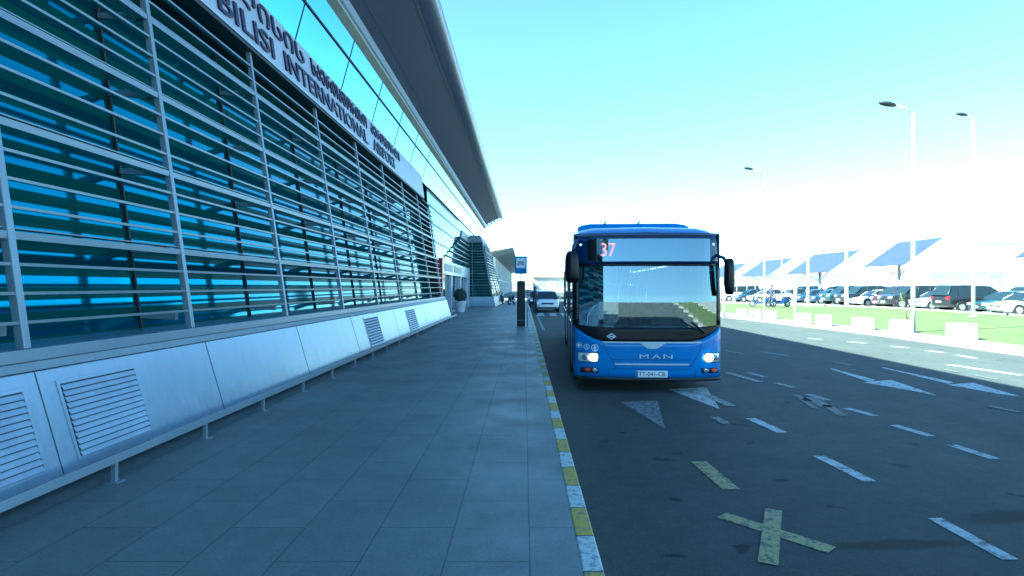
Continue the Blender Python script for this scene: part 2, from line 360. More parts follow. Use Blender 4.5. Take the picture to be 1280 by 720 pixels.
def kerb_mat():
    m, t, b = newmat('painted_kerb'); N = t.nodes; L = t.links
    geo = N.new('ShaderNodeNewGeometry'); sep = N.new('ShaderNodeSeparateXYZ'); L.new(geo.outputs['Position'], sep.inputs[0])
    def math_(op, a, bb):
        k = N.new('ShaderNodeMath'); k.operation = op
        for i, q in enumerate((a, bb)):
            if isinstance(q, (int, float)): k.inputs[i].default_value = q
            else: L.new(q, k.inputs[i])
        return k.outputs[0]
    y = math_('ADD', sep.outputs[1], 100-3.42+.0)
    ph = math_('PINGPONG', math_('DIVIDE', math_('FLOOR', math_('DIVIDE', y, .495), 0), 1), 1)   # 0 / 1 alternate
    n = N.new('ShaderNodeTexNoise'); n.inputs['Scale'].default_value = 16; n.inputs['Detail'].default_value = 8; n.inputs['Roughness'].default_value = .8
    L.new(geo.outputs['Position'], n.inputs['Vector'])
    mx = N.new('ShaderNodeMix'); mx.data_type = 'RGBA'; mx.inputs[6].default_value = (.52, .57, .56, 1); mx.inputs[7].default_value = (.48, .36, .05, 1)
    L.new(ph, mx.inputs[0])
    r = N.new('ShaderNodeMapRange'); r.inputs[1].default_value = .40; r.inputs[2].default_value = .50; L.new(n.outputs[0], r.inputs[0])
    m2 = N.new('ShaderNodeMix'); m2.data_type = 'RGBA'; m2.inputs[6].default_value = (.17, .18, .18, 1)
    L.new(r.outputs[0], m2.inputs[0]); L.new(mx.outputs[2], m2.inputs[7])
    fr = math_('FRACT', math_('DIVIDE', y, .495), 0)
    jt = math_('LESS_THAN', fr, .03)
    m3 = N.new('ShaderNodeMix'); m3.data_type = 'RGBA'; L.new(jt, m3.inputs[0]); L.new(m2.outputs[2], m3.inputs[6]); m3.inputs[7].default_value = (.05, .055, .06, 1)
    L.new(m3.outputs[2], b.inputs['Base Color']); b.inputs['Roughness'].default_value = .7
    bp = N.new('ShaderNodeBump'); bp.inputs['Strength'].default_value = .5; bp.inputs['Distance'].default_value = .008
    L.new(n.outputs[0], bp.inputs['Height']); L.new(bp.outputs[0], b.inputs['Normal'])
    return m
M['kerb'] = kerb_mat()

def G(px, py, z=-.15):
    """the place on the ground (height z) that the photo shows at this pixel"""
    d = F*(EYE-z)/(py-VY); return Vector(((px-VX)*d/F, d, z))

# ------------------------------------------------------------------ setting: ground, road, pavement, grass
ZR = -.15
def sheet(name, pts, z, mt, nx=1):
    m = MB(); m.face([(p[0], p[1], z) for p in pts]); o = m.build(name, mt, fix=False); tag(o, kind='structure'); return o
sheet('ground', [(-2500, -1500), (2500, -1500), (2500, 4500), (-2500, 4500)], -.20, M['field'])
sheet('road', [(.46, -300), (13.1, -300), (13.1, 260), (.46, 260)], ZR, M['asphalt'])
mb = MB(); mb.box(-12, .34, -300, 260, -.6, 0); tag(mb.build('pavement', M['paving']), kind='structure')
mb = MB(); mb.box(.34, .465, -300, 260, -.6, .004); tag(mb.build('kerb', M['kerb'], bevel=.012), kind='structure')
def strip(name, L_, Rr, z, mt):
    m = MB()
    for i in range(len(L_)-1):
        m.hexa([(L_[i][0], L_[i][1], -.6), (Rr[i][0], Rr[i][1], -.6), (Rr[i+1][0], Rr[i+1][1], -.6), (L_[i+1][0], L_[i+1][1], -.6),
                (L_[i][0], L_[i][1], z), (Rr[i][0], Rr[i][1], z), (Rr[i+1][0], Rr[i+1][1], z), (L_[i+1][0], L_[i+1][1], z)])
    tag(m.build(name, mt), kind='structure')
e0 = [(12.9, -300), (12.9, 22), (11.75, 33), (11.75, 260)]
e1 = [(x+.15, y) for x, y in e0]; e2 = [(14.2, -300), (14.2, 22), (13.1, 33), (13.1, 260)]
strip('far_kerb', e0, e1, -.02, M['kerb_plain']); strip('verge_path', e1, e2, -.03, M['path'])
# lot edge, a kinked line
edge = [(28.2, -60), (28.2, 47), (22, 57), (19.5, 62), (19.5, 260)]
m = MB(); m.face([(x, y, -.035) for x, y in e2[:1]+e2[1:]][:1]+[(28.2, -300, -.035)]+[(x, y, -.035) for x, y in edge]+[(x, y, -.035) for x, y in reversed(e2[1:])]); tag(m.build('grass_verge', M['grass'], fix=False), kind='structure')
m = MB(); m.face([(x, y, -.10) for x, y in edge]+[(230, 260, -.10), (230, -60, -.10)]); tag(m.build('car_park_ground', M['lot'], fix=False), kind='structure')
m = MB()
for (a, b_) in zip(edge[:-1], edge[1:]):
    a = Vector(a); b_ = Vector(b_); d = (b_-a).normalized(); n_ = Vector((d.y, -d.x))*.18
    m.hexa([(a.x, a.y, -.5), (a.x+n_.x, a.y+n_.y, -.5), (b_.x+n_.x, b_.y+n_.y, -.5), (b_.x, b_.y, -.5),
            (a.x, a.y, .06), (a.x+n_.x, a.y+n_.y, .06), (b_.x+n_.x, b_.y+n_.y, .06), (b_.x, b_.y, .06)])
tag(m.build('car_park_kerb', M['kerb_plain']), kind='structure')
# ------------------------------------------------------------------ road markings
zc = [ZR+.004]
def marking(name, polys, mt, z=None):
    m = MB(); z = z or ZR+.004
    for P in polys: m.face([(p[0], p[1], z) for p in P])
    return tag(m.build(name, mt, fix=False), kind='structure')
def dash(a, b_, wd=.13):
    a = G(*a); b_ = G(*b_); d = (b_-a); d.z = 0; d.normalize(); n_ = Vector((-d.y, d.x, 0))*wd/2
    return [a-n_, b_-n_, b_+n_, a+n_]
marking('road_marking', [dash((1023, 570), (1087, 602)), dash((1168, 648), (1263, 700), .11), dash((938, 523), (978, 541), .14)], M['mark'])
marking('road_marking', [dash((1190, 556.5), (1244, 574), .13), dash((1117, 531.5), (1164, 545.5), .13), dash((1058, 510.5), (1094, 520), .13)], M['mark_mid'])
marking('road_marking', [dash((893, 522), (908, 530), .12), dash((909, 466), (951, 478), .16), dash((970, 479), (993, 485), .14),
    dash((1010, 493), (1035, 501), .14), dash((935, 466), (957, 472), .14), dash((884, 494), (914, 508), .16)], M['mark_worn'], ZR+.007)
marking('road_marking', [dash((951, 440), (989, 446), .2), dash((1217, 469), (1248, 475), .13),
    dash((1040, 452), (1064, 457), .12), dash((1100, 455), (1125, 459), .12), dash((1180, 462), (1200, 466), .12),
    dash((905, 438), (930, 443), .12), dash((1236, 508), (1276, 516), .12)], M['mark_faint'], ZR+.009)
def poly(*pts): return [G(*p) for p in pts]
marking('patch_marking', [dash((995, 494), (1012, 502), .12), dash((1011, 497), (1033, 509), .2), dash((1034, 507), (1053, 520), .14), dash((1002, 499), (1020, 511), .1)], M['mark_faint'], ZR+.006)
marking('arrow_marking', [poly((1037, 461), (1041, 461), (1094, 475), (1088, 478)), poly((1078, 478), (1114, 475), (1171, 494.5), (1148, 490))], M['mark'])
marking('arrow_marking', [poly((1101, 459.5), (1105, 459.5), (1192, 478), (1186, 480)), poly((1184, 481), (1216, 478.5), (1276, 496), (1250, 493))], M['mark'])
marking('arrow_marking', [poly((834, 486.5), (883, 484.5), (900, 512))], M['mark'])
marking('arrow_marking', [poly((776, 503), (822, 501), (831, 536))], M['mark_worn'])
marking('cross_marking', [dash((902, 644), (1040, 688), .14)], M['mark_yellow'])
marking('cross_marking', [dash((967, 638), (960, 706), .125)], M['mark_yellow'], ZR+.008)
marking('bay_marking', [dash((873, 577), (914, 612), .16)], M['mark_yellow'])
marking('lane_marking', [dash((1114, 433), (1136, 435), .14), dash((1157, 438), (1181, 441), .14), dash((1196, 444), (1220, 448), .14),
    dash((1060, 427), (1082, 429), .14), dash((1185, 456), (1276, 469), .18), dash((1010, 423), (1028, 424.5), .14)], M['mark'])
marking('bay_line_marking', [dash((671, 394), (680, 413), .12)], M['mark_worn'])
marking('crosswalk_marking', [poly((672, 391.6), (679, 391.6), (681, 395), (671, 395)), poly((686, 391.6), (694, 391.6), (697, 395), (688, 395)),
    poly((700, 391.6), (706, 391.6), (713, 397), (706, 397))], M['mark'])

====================

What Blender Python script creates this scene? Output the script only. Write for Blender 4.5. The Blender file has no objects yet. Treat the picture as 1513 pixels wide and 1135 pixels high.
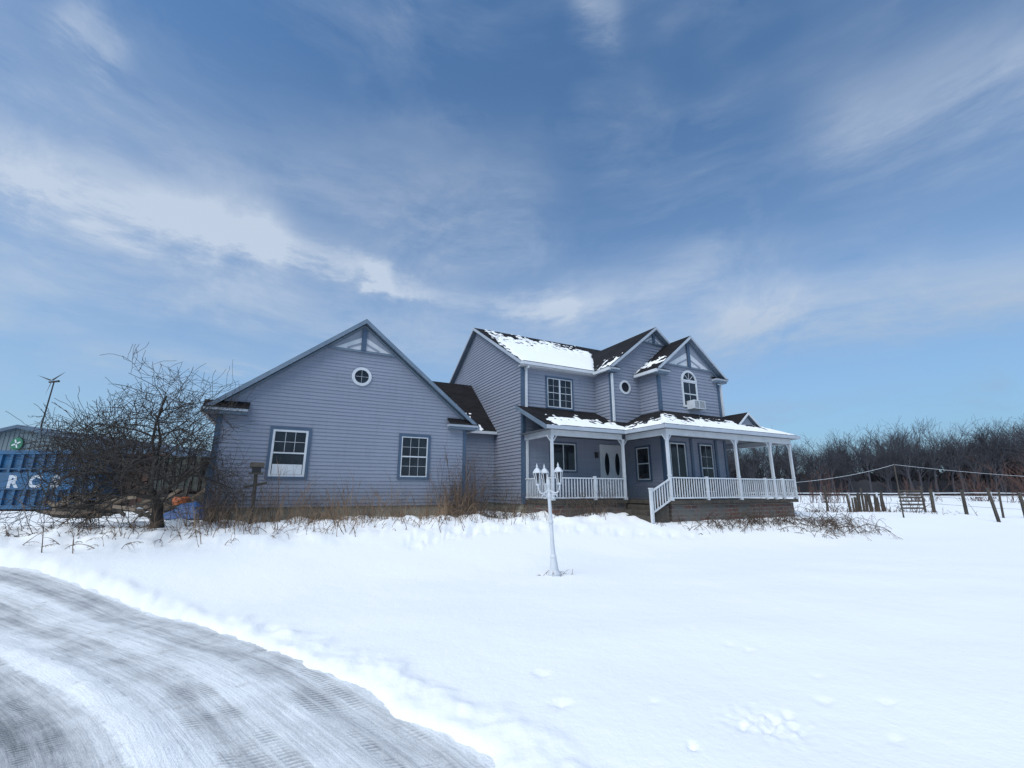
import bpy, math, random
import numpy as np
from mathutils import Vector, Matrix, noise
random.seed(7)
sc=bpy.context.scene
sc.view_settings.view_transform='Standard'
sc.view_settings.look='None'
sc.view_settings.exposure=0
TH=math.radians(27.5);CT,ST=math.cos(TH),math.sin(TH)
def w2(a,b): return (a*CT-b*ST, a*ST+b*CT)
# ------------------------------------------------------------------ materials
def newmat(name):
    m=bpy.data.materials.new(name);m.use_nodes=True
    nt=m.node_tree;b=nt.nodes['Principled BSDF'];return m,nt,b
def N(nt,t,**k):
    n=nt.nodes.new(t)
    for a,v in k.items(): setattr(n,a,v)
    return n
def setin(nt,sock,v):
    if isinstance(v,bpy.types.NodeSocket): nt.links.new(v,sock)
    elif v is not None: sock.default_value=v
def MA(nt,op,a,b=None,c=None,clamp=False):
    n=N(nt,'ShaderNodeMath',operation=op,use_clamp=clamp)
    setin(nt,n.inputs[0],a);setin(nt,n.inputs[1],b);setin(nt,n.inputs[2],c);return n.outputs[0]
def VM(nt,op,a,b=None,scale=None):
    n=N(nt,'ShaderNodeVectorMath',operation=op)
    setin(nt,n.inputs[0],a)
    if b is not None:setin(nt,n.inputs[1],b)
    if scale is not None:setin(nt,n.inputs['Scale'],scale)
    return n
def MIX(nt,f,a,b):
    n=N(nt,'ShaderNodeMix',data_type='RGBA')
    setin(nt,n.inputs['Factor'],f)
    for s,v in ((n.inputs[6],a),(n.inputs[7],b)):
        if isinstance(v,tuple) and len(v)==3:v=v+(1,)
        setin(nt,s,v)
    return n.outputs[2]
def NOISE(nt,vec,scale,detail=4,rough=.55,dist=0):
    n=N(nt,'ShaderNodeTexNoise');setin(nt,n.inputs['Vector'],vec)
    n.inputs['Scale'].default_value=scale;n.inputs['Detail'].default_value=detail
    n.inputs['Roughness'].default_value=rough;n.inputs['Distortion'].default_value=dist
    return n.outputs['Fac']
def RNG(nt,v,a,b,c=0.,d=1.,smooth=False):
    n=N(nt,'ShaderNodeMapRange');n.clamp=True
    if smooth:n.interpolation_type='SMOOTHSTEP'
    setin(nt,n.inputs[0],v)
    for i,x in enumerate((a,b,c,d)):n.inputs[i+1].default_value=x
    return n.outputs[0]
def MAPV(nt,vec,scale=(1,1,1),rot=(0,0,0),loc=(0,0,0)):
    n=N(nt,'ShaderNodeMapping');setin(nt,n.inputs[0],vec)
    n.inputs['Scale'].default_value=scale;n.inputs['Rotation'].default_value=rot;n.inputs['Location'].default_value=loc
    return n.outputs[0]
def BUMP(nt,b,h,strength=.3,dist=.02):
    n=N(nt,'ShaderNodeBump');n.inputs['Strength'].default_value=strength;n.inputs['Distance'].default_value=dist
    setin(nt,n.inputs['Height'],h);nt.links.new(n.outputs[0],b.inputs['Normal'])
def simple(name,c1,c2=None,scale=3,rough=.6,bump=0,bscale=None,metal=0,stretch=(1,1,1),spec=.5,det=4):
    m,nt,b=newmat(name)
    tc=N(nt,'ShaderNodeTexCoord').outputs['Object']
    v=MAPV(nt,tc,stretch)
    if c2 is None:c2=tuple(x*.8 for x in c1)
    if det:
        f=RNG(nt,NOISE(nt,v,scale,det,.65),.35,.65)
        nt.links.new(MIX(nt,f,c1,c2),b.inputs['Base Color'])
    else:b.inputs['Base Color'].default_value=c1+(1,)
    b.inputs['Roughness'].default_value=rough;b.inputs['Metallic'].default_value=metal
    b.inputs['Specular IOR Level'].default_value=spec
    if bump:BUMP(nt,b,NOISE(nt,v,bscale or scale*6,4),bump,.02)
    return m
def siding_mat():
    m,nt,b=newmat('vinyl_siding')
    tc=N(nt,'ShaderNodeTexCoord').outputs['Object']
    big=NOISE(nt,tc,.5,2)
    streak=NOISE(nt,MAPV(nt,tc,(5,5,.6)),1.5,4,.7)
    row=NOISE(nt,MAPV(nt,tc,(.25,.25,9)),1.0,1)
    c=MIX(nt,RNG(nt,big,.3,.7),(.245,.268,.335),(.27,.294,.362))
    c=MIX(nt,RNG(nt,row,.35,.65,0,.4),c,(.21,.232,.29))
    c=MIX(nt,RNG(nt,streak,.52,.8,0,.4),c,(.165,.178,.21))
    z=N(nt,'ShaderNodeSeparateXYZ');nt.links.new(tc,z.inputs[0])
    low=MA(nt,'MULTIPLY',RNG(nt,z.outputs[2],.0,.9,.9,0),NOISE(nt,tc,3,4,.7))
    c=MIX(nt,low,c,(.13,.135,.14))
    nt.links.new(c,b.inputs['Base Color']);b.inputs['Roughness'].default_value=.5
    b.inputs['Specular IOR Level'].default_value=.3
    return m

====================

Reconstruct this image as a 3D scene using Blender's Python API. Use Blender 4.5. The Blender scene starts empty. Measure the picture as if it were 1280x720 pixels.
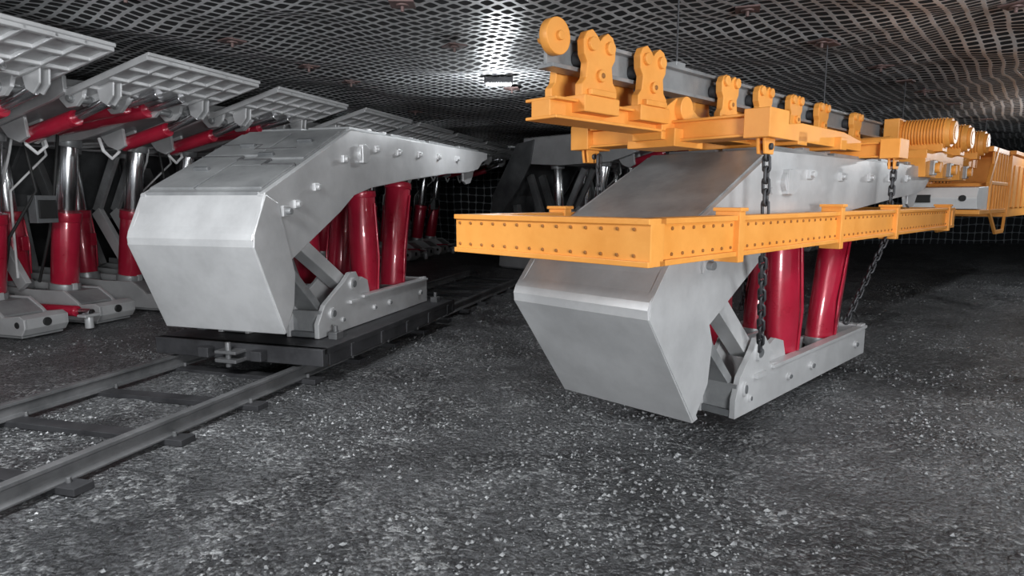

====================

* _Given instruction_: Quote the listing above, but only from the line that shows "Continue the Blender" through the line that shows "d = F*(EYE-z)/(py-VY);".

* _Expected answer_:
Continue the Blender Python script for this scene: part 2, from line 360. More parts follow. Use Blender 4.5. Take the picture to be 1280 by 720 pixels.
def kerb_mat():
    m, t, b = newmat('painted_kerb'); N = t.nodes; L = t.links
    geo = N.new('ShaderNodeNewGeometry'); sep = N.new('ShaderNodeSeparateXYZ'); L.new(geo.outputs['Position'], sep.inputs[0])
    def math_(op, a, bb):
        k = N.new('ShaderNodeMath'); k.operation = op
        for i, q in enumerate((a, bb)):
            if isinstance(q, (int, float)): k.inputs[i].default_value = q
            else: L.new(q, k.inputs[i])
        return k.outputs[0]
    y = math_('ADD', sep.outputs[1], 100-3.42+.0)
    ph = math_('PINGPONG', math_('DIVIDE', math_('FLOOR', math_('DIVIDE', y, .495), 0), 1), 1)   # 0 / 1 alternate
    n = N.new('ShaderNodeTexNoise'); n.inputs['Scale'].default_value = 16; n.inputs['Detail'].default_value = 8; n.inputs['Roughness'].default_value = .8
    L.new(geo.outputs['Position'], n.inputs['Vector'])
    mx = N.new('ShaderNodeMix'); mx.data_type = 'RGBA'; mx.inputs[6].default_value = (.52, .57, .56, 1); mx.inputs[7].default_value = (.48, .36, .05, 1)
    L.new(ph, mx.inputs[0])
    r = N.new('ShaderNodeMapRange'); r.inputs[1].default_value = .40; r.inputs[2].default_value = .50; L.new(n.outputs[0], r.inputs[0])
    m2 = N.new('ShaderNodeMix'); m2.data_type = 'RGBA'; m2.inputs[6].default_value = (.17, .18, .18, 1)
    L.new(r.outputs[0], m2.inputs[0]); L.new(mx.outputs[2], m2.inputs[7])
    fr = math_('FRACT', math_('DIVIDE', y, .495), 0)
    jt = math_('LESS_THAN', fr, .03)
    m3 = N.new('ShaderNodeMix'); m3.data_type = 'RGBA'; L.new(jt, m3.inputs[0]); L.new(m2.outputs[2], m3.inputs[6]); m3.inputs[7].default_value = (.05, .055, .06, 1)
    L.new(m3.outputs[2], b.inputs['Base Color']); b.inputs['Roughness'].default_value = .7
    bp = N.new('ShaderNodeBump'); bp.inputs['Strength'].default_value = .5; bp.inputs['Distance'].default_value = .008
    L.new(n.outputs[0], bp.inputs['Height']); L.new(bp.outputs[0], b.inputs['Normal'])
    return m
M['kerb'] = kerb_mat()

def G(px, py, z=-.15):
    """the place on the ground (height z) that the photo shows at this pixel"""
    d = F*(EYE-z)/(py-VY); return Vector(((px-VX)*d/F, d, z))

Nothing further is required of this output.